* **Exercise directions**:
Give the data below again, word for word.
▽
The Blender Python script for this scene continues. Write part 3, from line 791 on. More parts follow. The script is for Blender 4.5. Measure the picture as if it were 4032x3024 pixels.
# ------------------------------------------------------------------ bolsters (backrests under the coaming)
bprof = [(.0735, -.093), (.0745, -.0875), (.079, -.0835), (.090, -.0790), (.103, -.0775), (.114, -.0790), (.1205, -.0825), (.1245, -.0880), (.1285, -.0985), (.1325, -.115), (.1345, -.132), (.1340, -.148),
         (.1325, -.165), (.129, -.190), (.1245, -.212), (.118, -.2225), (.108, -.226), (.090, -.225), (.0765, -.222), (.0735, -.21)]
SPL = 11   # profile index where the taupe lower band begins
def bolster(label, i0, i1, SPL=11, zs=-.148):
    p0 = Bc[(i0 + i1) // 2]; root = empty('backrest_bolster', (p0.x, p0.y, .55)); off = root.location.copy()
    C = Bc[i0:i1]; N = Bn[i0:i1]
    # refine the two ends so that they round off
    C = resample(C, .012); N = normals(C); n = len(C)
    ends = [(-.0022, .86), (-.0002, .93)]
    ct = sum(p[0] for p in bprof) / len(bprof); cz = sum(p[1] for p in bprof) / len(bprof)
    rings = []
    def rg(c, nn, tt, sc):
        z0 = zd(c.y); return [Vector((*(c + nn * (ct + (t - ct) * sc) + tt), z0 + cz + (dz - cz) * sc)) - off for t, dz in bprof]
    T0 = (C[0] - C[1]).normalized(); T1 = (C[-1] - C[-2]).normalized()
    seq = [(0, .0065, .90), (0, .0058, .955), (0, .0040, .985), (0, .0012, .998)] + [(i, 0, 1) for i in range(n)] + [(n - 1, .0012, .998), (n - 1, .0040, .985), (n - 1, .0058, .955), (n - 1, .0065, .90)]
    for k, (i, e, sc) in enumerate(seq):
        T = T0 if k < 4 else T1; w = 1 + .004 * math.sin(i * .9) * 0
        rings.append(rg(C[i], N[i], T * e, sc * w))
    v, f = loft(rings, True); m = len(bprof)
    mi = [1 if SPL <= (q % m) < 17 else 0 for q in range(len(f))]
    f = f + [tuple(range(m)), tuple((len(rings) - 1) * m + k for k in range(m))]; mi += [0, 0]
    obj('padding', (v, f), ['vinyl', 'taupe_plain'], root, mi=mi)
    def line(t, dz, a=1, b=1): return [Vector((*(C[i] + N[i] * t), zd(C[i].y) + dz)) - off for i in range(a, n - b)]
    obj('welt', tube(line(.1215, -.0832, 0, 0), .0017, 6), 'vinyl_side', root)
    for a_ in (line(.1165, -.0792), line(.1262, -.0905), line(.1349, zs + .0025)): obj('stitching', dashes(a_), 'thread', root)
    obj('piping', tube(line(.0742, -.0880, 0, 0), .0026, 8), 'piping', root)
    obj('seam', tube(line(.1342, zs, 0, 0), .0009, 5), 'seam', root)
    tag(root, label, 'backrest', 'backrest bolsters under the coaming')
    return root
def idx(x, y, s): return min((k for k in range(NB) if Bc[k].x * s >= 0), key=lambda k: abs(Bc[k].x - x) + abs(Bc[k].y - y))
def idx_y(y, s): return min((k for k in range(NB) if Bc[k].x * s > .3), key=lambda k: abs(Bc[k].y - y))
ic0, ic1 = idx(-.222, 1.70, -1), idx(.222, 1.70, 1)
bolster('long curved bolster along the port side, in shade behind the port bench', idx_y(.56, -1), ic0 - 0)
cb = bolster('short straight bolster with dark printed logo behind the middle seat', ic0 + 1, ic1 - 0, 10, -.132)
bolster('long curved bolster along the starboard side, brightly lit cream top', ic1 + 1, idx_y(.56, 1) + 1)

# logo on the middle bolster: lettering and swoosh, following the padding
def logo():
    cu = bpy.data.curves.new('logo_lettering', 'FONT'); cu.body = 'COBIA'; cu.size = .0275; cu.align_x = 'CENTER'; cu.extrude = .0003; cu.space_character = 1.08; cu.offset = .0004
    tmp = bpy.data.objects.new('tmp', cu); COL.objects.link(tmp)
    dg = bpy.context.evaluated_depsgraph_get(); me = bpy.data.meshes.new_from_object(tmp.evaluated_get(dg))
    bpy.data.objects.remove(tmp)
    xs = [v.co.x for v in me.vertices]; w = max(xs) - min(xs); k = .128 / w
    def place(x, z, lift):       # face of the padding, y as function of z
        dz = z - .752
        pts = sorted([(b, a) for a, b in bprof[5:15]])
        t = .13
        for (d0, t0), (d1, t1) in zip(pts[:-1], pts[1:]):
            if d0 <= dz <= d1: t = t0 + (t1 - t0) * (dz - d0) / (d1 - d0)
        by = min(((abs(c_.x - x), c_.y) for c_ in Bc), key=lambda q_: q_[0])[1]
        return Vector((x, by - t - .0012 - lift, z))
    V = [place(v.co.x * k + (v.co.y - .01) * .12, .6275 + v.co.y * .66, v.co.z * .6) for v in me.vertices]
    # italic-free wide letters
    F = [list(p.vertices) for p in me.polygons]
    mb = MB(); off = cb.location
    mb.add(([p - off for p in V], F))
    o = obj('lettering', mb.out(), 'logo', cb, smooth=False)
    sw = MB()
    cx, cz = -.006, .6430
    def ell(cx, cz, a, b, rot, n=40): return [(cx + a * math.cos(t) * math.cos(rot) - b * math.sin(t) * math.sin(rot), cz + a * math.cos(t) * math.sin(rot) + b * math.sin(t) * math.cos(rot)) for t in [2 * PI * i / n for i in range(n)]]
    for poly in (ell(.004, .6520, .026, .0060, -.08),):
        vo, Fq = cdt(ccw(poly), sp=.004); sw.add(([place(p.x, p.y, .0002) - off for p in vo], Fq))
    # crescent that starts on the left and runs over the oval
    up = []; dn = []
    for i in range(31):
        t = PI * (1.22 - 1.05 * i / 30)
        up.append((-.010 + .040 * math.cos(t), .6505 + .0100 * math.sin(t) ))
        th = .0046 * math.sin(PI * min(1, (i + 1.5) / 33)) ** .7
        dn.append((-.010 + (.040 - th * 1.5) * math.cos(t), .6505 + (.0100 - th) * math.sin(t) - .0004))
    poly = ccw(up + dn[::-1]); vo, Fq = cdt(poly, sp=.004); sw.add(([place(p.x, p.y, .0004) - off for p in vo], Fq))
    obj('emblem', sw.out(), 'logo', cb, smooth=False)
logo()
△
* **Result**:
The Blender Python script for this scene continues. Write part 3, from line 791 on. More parts follow. The script is for Blender 4.5. Measure the picture as if it were 4032x3024 pixels.
# ------------------------------------------------------------------ bolsters (backrests under the coaming)
bprof = [(.0735, -.093), (.0745, -.0875), (.079, -.0835), (.090, -.0790), (.103, -.0775), (.114, -.0790), (.1205, -.0825), (.1245, -.0880), (.1285, -.0985), (.1325, -.115), (.1345, -.132), (.1340, -.148),
         (.1325, -.165), (.129, -.190), (.1245, -.212), (.118, -.2225), (.108, -.226), (.090, -.225), (.0765, -.222), (.0735, -.21)]
SPL = 11   # profile index where the taupe lower band begins
def bolster(label, i0, i1, SPL=11, zs=-.148):
    p0 = Bc[(i0 + i1) // 2]; root = empty('backrest_bolster', (p0.x, p0.y, .55)); off = root.location.copy()
    C = Bc[i0:i1]; N = Bn[i0:i1]
    # refine the two ends so that they round off
    C = resample(C, .012); N = normals(C); n = len(C)
    ends = [(-.0022, .86), (-.0002, .93)]
    ct = sum(p[0] for p in bprof) / len(bprof); cz = sum(p[1] for p in bprof) / len(bprof)
    rings = []
    def rg(c, nn, tt, sc):
        z0 = zd(c.y); return [Vector((*(c + nn * (ct + (t - ct) * sc) + tt), z0 + cz + (dz - cz) * sc)) - off for t, dz in bprof]
    T0 = (C[0] - C[1]).normalized(); T1 = (C[-1] - C[-2]).normalized()
    seq = [(0, .0065, .90), (0, .0058, .955), (0, .0040, .985), (0, .0012, .998)] + [(i, 0, 1) for i in range(n)] + [(n - 1, .0012, .998), (n - 1, .0040, .985), (n - 1, .0058, .955), (n - 1, .0065, .90)]
    for k, (i, e, sc) in enumerate(seq):
        T = T0 if k < 4 else T1; w = 1 + .004 * math.sin(i * .9) * 0
        rings.append(rg(C[i], N[i], T * e, sc * w))
    v, f = loft(rings, True); m = len(bprof)
    mi = [1 if SPL <= (q % m) < 17 else 0 for q in range(len(f))]
    f = f + [tuple(range(m)), tuple((len(rings) - 1) * m + k for k in range(m))]; mi += [0, 0]
    obj('padding', (v, f), ['vinyl', 'taupe_plain'], root, mi=mi)
    def line(t, dz, a=1, b=1): return [Vector((*(C[i] + N[i] * t), zd(C[i].y) + dz)) - off for i in range(a, n - b)]
    obj('welt', tube(line(.1215, -.0832, 0, 0), .0017, 6), 'vinyl_side', root)
    for a_ in (line(.1165, -.0792), line(.1262, -.0905), line(.1349, zs + .0025)): obj('stitching', dashes(a_), 'thread', root)
    obj('piping', tube(line(.0742, -.0880, 0, 0), .0026, 8), 'piping', root)
    obj('seam', tube(line(.1342, zs, 0, 0), .0009, 5), 'seam', root)
    tag(root, label, 'backrest', 'backrest bolsters under the coaming')
    return root
def idx(x, y, s): return min((k for k in range(NB) if Bc[k].x * s >= 0), key=lambda k: abs(Bc[k].x - x) + abs(Bc[k].y - y))
def idx_y(y, s): return min((k for k in range(NB) if Bc[k].x * s > .3), key=lambda k: abs(Bc[k].y - y))
ic0, ic1 = idx(-.222, 1.70, -1), idx(.222, 1.70, 1)
bolster('long curved bolster along the port side, in shade behind the port bench', idx_y(.56, -1), ic0 - 0)
cb = bolster('short straight bolster with dark printed logo behind the middle seat', ic0 + 1, ic1 - 0, 10, -.132)
bolster('long curved bolster along the starboard side, brightly lit cream top', ic1 + 1, idx_y(.56, 1) + 1)

# logo on the middle bolster: lettering and swoosh, following the padding
def logo():
    cu = bpy.data.curves.new('logo_lettering', 'FONT'); cu.body = 'COBIA'; cu.size = .0275; cu.align_x = 'CENTER'; cu.extrude = .0003; cu.space_character = 1.08; cu.offset = .0004
    tmp = bpy.data.objects.new('tmp', cu); COL.objects.link(tmp)
    dg = bpy.context.evaluated_depsgraph_get(); me = bpy.data.meshes.new_from_object(tmp.evaluated_get(dg))
    bpy.data.objects.remove(tmp)
    xs = [v.co.x for v in me.vertices]; w = max(xs) - min(xs); k = .128 / w
    def place(x, z, lift):       # face of the padding, y as function of z
        dz = z - .752
        pts = sorted([(b, a) for a, b in bprof[5:15]])
        t = .13
        for (d0, t0), (d1, t1) in zip(pts[:-1], pts[1:]):
            if d0 <= dz <= d1: t = t0 + (t1 - t0) * (dz - d0) / (d1 - d0)
        by = min(((abs(c_.x - x), c_.y) for c_ in Bc), key=lambda q_: q_[0])[1]
        return Vector((x, by - t - .0012 - lift, z))
    V = [place(v.co.x * k + (v.co.y - .01) * .12, .6275 + v.co.y * .66, v.co.z * .6) for v in me.vertices]
    # italic-free wide letters
    F = [list(p.vertices) for p in me.polygons]
    mb = MB(); off = cb.location
    mb.add(([p - off for p in V], F))
    o = obj('lettering', mb.out(), 'logo', cb, smooth=False)
    sw = MB()
    cx, cz = -.006, .6430
    def ell(cx, cz, a, b, rot, n=40): return [(cx + a * math.cos(t) * math.cos(rot) - b * math.sin(t) * math.sin(rot), cz + a * math.cos(t) * math.sin(rot) + b * math.sin(t) * math.cos(rot)) for t in [2 * PI * i / n for i in range(n)]]
    for poly in (ell(.004, .6520, .026, .0060, -.08),):
        vo, Fq = cdt(ccw(poly), sp=.004); sw.add(([place(p.x, p.y, .0002) - off for p in vo], Fq))
    # crescent that starts on the left and runs over the oval
    up = []; dn = []
    for i in range(31):
        t = PI * (1.22 - 1.05 * i / 30)
        up.append((-.010 + .040 * math.cos(t), .6505 + .0100 * math.sin(t) ))
        th = .0046 * math.sin(PI * min(1, (i + 1.5) / 33)) ** .7
        dn.append((-.010 + (.040 - th * 1.5) * math.cos(t), .6505 + (.0100 - th) * math.sin(t) - .0004))
    poly = ccw(up + dn[::-1]); vo, Fq = cdt(poly, sp=.004); sw.add(([place(p.x, p.y, .0004) - off for p in vo], Fq))
    obj('emblem', sw.out(), 'logo', cb, smooth=False)
logo()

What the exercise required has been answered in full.